Widziałem gdzieś na forum że ktoś wsadzał mocniejsze teleskopy które mu trochę otwierają klapę w sw- muszę kiedyś się tematem zainteresować. Ktoś z Was ma takie rozwiązanie?
Te wszystkie problemy to obciach dla Alfy i czasem dla wlasciciela. Ja juz dwa razy najadlem sie wstydu przez nia :) W sumie to nic takiego.Male problemy takie jak zbiorniczek od wspomagania, pompa wyla tak glosno, ze wszyscy sie gapili, wstyd, choc problem naprawiony pod domem w godzine stosunkowo malym kosztem. No i wspomniany reczny mi zamarzl przed wyjsciem do pracy. taksowka i satysfgakcja dla wszystkich z pracy, ktorzy przestrzegali przed awaryjna Alfa ;). Generalnie uroda z jakoscia w parze nie idzie. Moje porzednie auto to nissan primera 99 rok, jezdzilem nim 6 lat i nie wiem o nim zupelnie nic. O 159 wiem chyba wszystko, bo to wieczna edukacja. Mimo wszystko kocham to auto, ciezko bedzie wrocic do japoncow choc rozum mi to nakazuje.

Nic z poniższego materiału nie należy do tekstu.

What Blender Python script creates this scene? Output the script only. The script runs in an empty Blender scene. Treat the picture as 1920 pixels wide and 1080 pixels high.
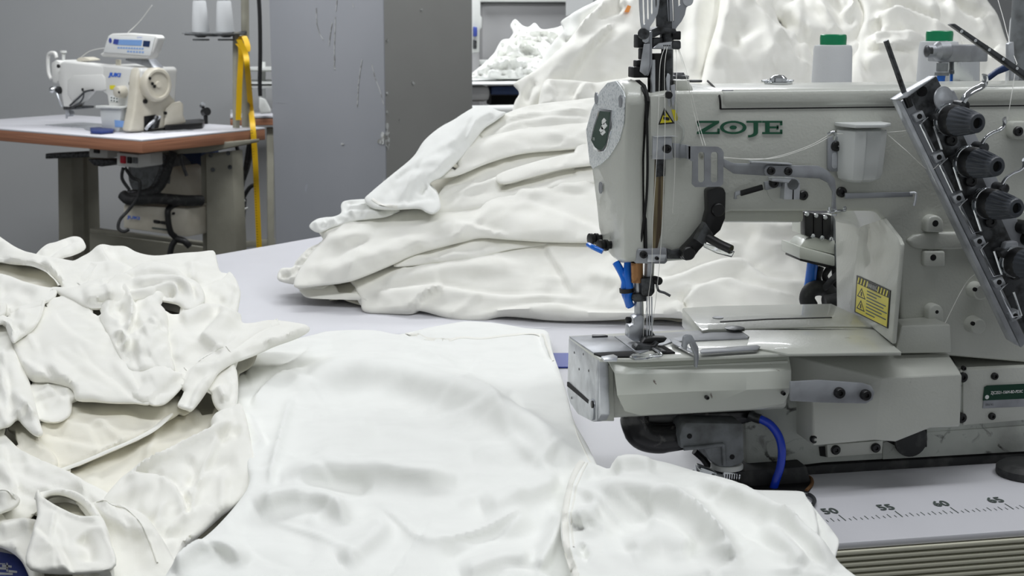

Kolega ma lagunę z 99r i ręczny działa nawet przy -15C ;D ale fakt ręczny przydaje się przy porannym odśnieżaniu gdy auto jest na lekkiej górce.
Wymienione linki + sprawne zaciski - zaciągam ręczny cały czas, zero problemu przez całą zimę.
U nas padają linki czy zaciski? Czy różnie bywa?